Chivalry fights to the last breath,
gasps on Chivas to bury
ripost upon ripost, cries
like widows restrained by
their own sad impulse.

Death dawns,
dearth and drawn
in upon itself, the poor
still swill of liquor in the mouth
as it kills the miming will.
And the prenatal murders,
the blast of powder and keg
while young boys scream out
to the loves who will never know
them. The men whose bondage
descends from the stairwell
of civilization feast
upon the scraps
of their own brown
brothers; electric chairs,
ropes burned crisp with fresh
flesh, inner cities full
of needles
and fields of fire.

We’ve searched hard
for the tarnish of blade
or blood steeped in stool,
aiming to save one man
from the loss of another
trembling strain.
But in vain.

We’ve wrapped ourselves tight
in fear and doubt,
dying to climb out, spread
our weakening wings like a
blazing banner in harrowing heat.

Then –
I know, in the cusp of my grave
need, no knight stands without sacrifice.
This is the culture of death.

Some final notes:

While revising this poem it became apparent to me that I was going to have to make further changes, beyond those that were suggested by my critique group, in order to achieve the results of the critique. This was most evident in certain line breaks. For me, line breaks are very important. Which word ends a particular line is determined by two things:

  1. Visual effects on the page
  2. The sound of the word as the poem is read aloud

A poem is, above all things, a sensual experience. If it is read silently then the sensory experience is visual. If it is read aloud then the sensory experience is auditory. In addition to either of these, it is also always kinesthetic. A poem must make a person feel. And I want each line to contribute to the whole of the experience – visual, auditory, and kinesthetic. These things are not always talked about in these terms in a critique group, but these are always on my mind when I write and rewrite.

A critical point to this poem is its speaker. My critique group seized upon that right away. And they were able to fix the major difficulty I had, and didn’t know I had it, with one simple suggestion. The suggestion was to take “I” out of it – at least at the beginning of the poem – and to personify Chivalry. It was a great suggestion and I liked it. We later decided to bring “I” in later in the poem and then that led to the discussion of the plural first person, “We.” We decided to move from the third-person personified to the first person plural to the first person singular as a progression within the poem. I loved the suggestion. Even though the change of POV is not something you would want to do in most poems, it worked for this poem and was just what the poem needed in order to achieve the effect that I was going for. Other suggestions seemed to compliment that one.

Now it’s your turn. What do you think of the revised version of this poem (Did you notice the title changed?)? Which version do you like better – the pre-critique version or the post-critique version? And is there anything else we can do to improve it?

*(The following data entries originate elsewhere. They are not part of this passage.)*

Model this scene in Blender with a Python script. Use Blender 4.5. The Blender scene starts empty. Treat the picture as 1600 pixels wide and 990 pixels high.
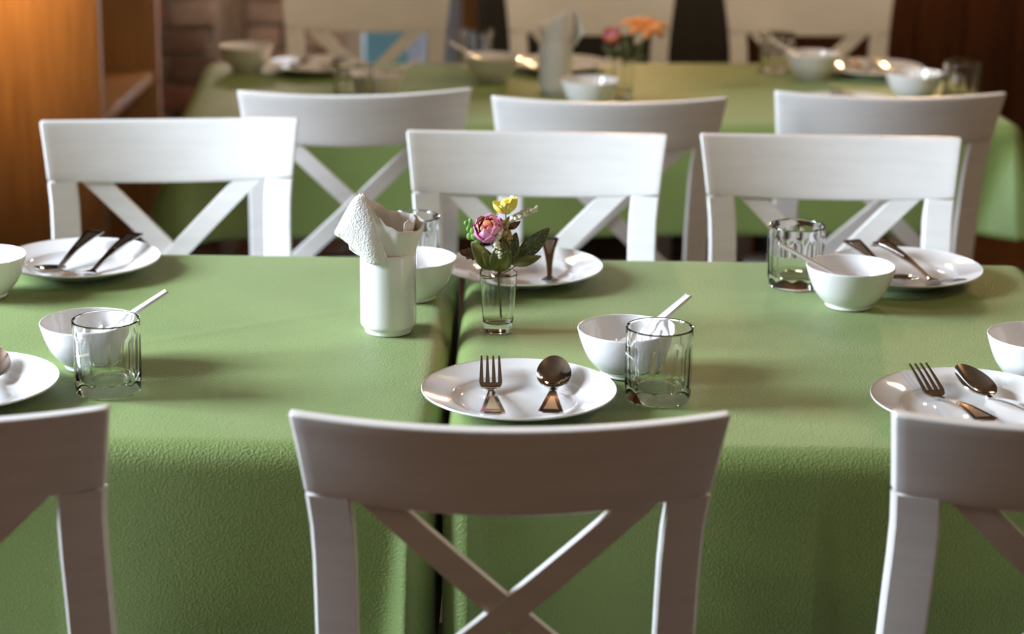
import bpy, bmesh, math, random
from mathutils import Vector, Matrix
random.seed(7)
S = bpy.context.scene
COL = S.collection
R = math.radians
PI = math.pi

# ------------------------------------------------------------------ camera
cam_d = bpy.data.cameras.new('camera'); cam = bpy.data.objects.new('camera', cam_d); COL.objects.link(cam)
S.camera = cam
pitch, roll, yaw = math.atan(875/3200), .0118, .006
fw = Vector((-math.sin(yaw)*math.cos(pitch), math.cos(yaw)*math.cos(pitch), -math.sin(pitch)))
rt = Vector((math.cos(yaw), math.sin(yaw), 0)); up = rt.cross(fw)
rt2 = rt*math.cos(roll)+up*math.sin(roll); up2 = -rt*math.sin(roll)+up*math.cos(roll)
m = Matrix((rt2, up2, -fw)).transposed().to_4x4(); m.translation = (0, 0, 1.507)
cam.matrix_world = m
cam_d.sensor_width = 36; cam_d.lens = 72; cam_d.shift_y = -45/1600
cam_d.dof.use_dof = True; cam_d.dof.focus_distance = 2.50; cam_d.dof.aperture_fstop = 3.4
cam_d.clip_start = .05

# ------------------------------------------------------------------ world, light, exposure
W = bpy.data.worlds.new('World'); S.world = W; W.use_nodes = True
W.node_tree.nodes['Background'].inputs[0].default_value = (.62, .80, 1, 1)
W.node_tree.nodes['Background'].inputs[1].default_value = 4.0
S.view_settings.view_transform = 'Standard'; S.view_settings.look = 'None'
S.view_settings.gamma = 1; S.view_settings.use_curve_mapping = False
S.view_settings.exposure = 0.0

def area(name, loc, target, sx, sy, power, col, spread=180):
    d = bpy.data.lights.new(name, 'AREA'); d.shape = 'RECTANGLE'; d.size = sx; d.size_y = sy
    d.energy = power; d.color = col; d.spread = R(spread)
    o = bpy.data.objects.new(name, d); COL.objects.link(o); o.location = loc
    o.rotation_euler = (Vector(target)-Vector(loc)).to_track_quat('-Z', 'Y').to_euler()
    return o
def point(name, loc, power, col, rad=.05):
    d = bpy.data.lights.new(name, 'POINT'); d.energy = power; d.color = col; d.shadow_soft_size = rad
    o = bpy.data.objects.new(name, d); COL.objects.link(o); o.location = loc
    return o
DAY = (.77, .875, 1.0); WARM = (1.0, .62, .30)
# daylight through the two windows of the left wall (rear one is the key)
area('window_daylight', (-3.44, 2.85, 2.13), (-2.44, 2.85, 1.95), .65, 1.35, 160, DAY)
area('window_daylight_front', (-3.44, 2.08, 2.13), (-2.44, 2.08, 1.95), .75, 1.35, 218, DAY)
# warm lamps of the room: pendants above the back table, ceiling lamps, a spot on the bookcase
for x in (-.25, .55): point('pendant_lamp_light', (x, 4.45, 1.75), 8, (1, .78, .54), .09)
for x, y, p in ((-1.3, .6, 7), (1.3, .5, 14), (2.1, 2.6, 40), (1.7, 5.2, 8)): point('ceiling_lamp_light', (x, y, 2.5), p, (1, .74, .48), .08)
for x in (.25, 1.15): point('back_wall_light', (x, 6.0, 1.35), 17, WARM, .05)
point('back_wall_light', (-.72, 5.35, 1.05), 4, (1, .78, .62), .05)  # added light to brighten the bricks, no lamp known here
sp = bpy.data.lights.new('bookcase_spot_light', 'SPOT'); sp.energy = 40; sp.color = (1, .58, .24); sp.spot_size = R(62); sp.spot_blend = .9; sp.shadow_soft_size = .04
so = bpy.data.objects.new('bookcase_spot_light', sp); COL.objects.link(so); so.location = (-1.22, 4.10, 1.34)
so.rotation_euler = (Vector((-1.17, 4.42, 1.0))-so.location).to_track_quat('-Z', 'Y').to_euler()

# ------------------------------------------------------------------ materials
def mat(name, col, rough=.5, metal=0, **kw):
    M = bpy.data.materials.new(name); M.use_nodes = True
    b = M.node_tree.nodes['Principled BSDF']
    b.inputs['Base Color'].default_value = (*col, 1); b.inputs['Roughness'].default_value = rough; b.inputs['Metallic'].default_value = metal
    for k, v in kw.items(): b.inputs[k.replace('_', ' ')].default_value = v
    return M
def nodes(M): return M.node_tree.nodes, M.node_tree.links, M.node_tree.nodes['Principled BSDF']
def coords(M, scale=(1, 1, 1)):
    n, l, b = nodes(M)
    tc = n.new('ShaderNodeTexCoord'); mp = n.new('ShaderNodeMapping'); mp.inputs['Scale'].default_value = scale
    l.new(tc.outputs['Object'], mp.inputs[0]); return mp.outputs[0]
def noise_col(M, c1, c2, scale, stretch=(1, 1, 1), detail=4, lo=.35, hi=.65):
    n, l, b = nodes(M)
    t = n.new('ShaderNodeTexNoise'); t.inputs['Scale'].default_value = scale; t.inputs['Detail'].default_value = detail
    l.new(coords(M, stretch), t.inputs['Vector'])
    r = n.new('ShaderNodeValToRGB'); r.color_ramp.elements[0].position = lo; r.color_ramp.elements[1].position = hi
    r.color_ramp.elements[0].color = (*c1, 1); r.color_ramp.elements[1].color = (*c2, 1)
    l.new(t.outputs[0], r.inputs[0]); l.new(r.outputs[0], b.inputs['Base Color']); return t
def bump(M, tex_out, strength, dist):
    n, l, b = nodes(M)
    u = n.new('ShaderNodeBump'); u.inputs['Strength'].default_value = strength; u.inputs['Distance'].default_value = dist
    l.new(tex_out, u.inputs['Height']); l.new(u.outputs[0], b.inputs['Normal'])

vinyl = mat('green_vinyl', (.215, .36, .085), .50)
noise_col(vinyl, (.190, .278, .078), (.216, .308, .092), 6, detail=3)
n, l, b = nodes(vinyl); b.inputs['Sheen Tint'].default_value = (.88, 1, .72, 1); b.inputs['Sheen Weight'].default_value = .17; b.inputs['Sheen Roughness'].default_value = .45
v = n.new('ShaderNodeTexVoronoi'); v.feature = 'SMOOTH_F1'; v.inputs['Scale'].default_value = 380; v.inputs['Smoothness'].default_value = .4
l.new(coords(vinyl, (1, 1.25, 1)), v.inputs['Vector']); bump(vinyl, v.outputs['Distance'], .65, .0012)

paint = mat('white_paint', (.80, .79, .765), .38)
t = noise_col(paint, (.76, .75, .725), (.82, .81, .785), 9, (1, 1, 6)); 
n, l, b = nodes(paint)
g = n.new('ShaderNodeTexNoise'); g.inputs['Scale'].default_value = 60; l.new(coords(paint, (1, 1, .06)), g.inputs['Vector']); bump(paint, g.outputs[0], .05, .001)
porcelain = mat('white_porcelain', (.86, .855, .85), .09)
porcelain.node_tree.nodes['Principled BSDF'].inputs['Coat Weight'].default_value = .3
glass = mat('clear_glass', (1, 1, 1), 0.0, IOR=1.38, Transmission_Weight=1.0)
steel = mat('polished_steel', (.66, .64, .61), .11, 1)
steel_d = mat('brushed_recess_steel', (.50, .46, .42), .28, 1)
paper = mat('napkin_paper', (.86, .85, .82), .85)
n, l, b = nodes(paper)
v = n.new('ShaderNodeTexVoronoi'); v.inputs['Scale'].default_value = 420; l.new(coords(paper), v.inputs['Vector']); bump(paper, v.outputs['Distance'], .6, .0012)
paper_smooth = mat('napkin_paper_smooth', (.84, .82, .76), .8)
wood_o = mat('orange_wood', (.34, .16, .05), .38)
noise_col(wood_o, (.25, .125, .044), (.40, .215, .085), 14, (6, 6, .35), 5, .3, .7)
wood_d = mat('dark_red_wood', (.060, .020, .008), .35)
noise_col(wood_d, (.036, .012, .005), (.085, .030, .011), 10, (7, 7, .3), 5, .3, .7)
wood_f = mat('floor_wood', (.16, .07, .025), .35)
noise_col(wood_f, (.06, .025, .009), (.14, .06, .022), 9, (8, .5, 1), 5, .3, .7)
dark = mat('near_black_wood', (.012, .010, .005), .5)
noise_col(dark, (.009, .008, .004), (.018, .014, .007), 8, (5, 5, .4))
plaster = mat('brown_plaster', (.07, .042, .026), .85); noise_col(plaster, (.058, .034, .02), (.085, .052, .032), 5)
ceil_m = mat('brown_ceiling', (.13, .085, .055), .9); noise_col(ceil_m, (.12, .078, .05), (.14, .092, .06), 4)
mortar = mat('grey_mortar', (.20, .17, .145), .95); noise_col(mortar, (.15, .125, .105), (.26, .225, .195), 25)
BR = []
for i, (c1, c2) in enumerate([((.13, .055, .033), (.24, .11, .07)), ((.085, .045, .03), (.16, .10, .075)), ((.20, .15, .12), (.30, .22, .18)), ((.40, .25, .20), (.58, .44, .38)), ((.46, .19, .11), (.60, .32, .22)), ((.42, .32, .28), (.56, .47, .42))]):
    M_ = mat('brick_clay_%s' % 'abcdef'[i], c1, .9); t = noise_col(M_, c1, c2, 16); bump(M_, t.outputs[0], .5, .004); BR.append(M_)
white_frame = mat('white_window_frame', (.78, .76, .72), .4); noise_col(white_frame, (.75, .73, .69), (.80, .78, .74), 6)
teal = mat('teal_board', (.16, .36, .38), .6); noise_col(teal, (.13, .32, .34), (.20, .40, .42), 5)
sheer = mat('sheer_curtain', (.82, .82, .84), .8, Transmission_Weight=0.0)
n, l, b = nodes(sheer)
tr = n.new('ShaderNodeBsdfTranslucent'); tr.inputs[0].default_value = (.85, .86, .9, 1); mx = n.new('ShaderNodeMixShader'); mx.inputs[0].default_value = .55
l.new(b.outputs[0], mx.inputs[1]); l.new(tr.outputs[0], mx.inputs[2]); l.new(mx.outputs[0], n['Material Output'].inputs[0])
pane_m = bpy.data.materials.new('window_pane'); pane_m.use_nodes = True
n, l = pane_m.node_tree.nodes, pane_m.node_tree.links
tp = n.new('ShaderNodeBsdfTransparent'); gl = n.new('ShaderNodeBsdfGlossy'); gl.inputs['Roughness'].default_value = .02
fr = n.new('ShaderNodeFresnel'); mx = n.new('ShaderNodeMixShader')
l.new(fr.outputs[0], mx.inputs[0]); l.new(tp.outputs[0], mx.inputs[1]); l.new(gl.outputs[0], mx.inputs[2]); l.new(mx.outputs[0], n['Material Output'].inputs[0])
pink = mat('pink_petal', (.72, .17, .40), .55); noise_col(pink, (.72, .16, .42), (.90, .50, .68), 70)
pink_edge = mat('antique_pink_petal', (.55, .26, .15), .6); noise_col(pink_edge, (.42, .20, .08), (.78, .30, .38), 80)
red_core = mat('coral_petal', (.75, .18, .12), .6); noise_col(red_core, (.66, .10, .10), (.80, .36, .14), 90)
yellow = mat('yellow_petal', (.9, .7, .08), .6); noise_col(yellow, (.93, .70, .05), (.95, .86, .24), 60)
orange = mat('orange_petal', (.80, .28, .06), .55); noise_col(orange, (.72, .20, .03), (.86, .42, .16), 30)
cream = mat('cream_floret', (.82, .77, .58), .7); noise_col(cream, (.82, .76, .52), (.92, .90, .82), 120)
sprout = mat('bright_green_sprout', (.26, .52, .11), .55); noise_col(sprout, (.18, .44, .07), (.36, .62, .20), 80)
def leafmat(name, c1, c2, sc=150):
    M_ = mat(name, c1, .45); t = noise_col(M_, c1, c2, sc, lo=.42, hi=.62); bump(M_, t.outputs[0], .4, .0006); return M_
leaf_olive = leafmat('olive_leaf', (.10, .115, .022), (.21, .175, .04), 70)
leaf_dark = leafmat('dark_lacy_leaf', (.030, .050, .016), (.17, .17, .06), 420)
leaf_red = leafmat('russet_leaf', (.09, .028, .016), (.22, .09, .05), 110)
leaf_gold = leafmat('gold_leaf', (.34, .22, .06), (.55, .42, .18), 120)
stem_m = mat('brown_stem', (.14, .10, .035), .6); noise_col(stem_m, (.10, .08, .025), (.19, .13, .05), 60)

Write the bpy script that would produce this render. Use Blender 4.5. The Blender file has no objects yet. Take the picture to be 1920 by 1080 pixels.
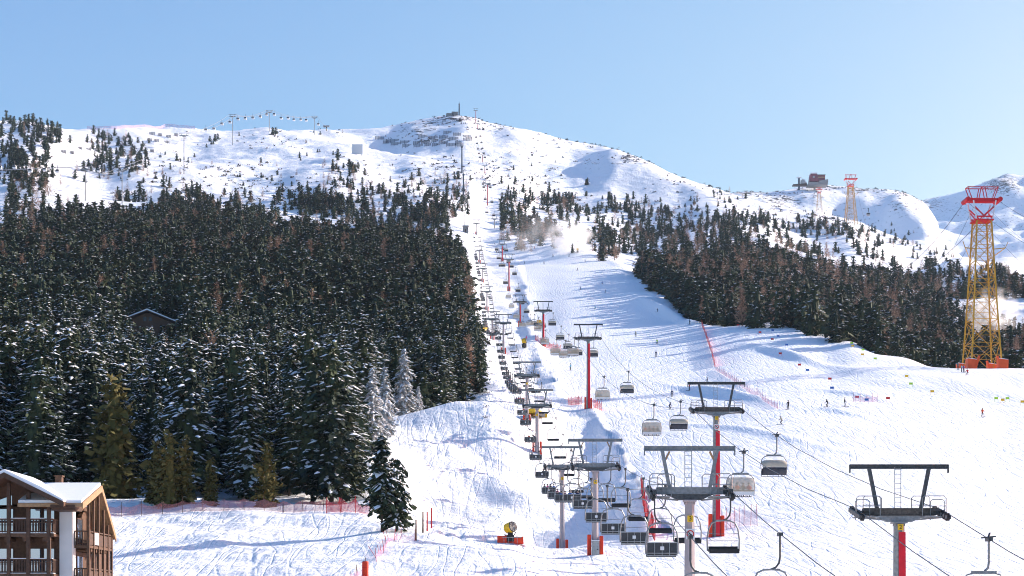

2 Responses to Revised Poem: After Critique
  1. Crafty Green Poet
    February 22, 2008 | 2:47 am

    I enjoyed both versions of the poem, though i prefer this version. You say line breaks are important, I agree entirely and you use them very well. I also enjoyed reading your notes about the workshopping process

  2. the poet
    February 22, 2008 | 5:46 pm

    Thanks Crafty Green,

    Perhaps it would help if you shared why you preferred this version over the original draft. Thanks for your feedback.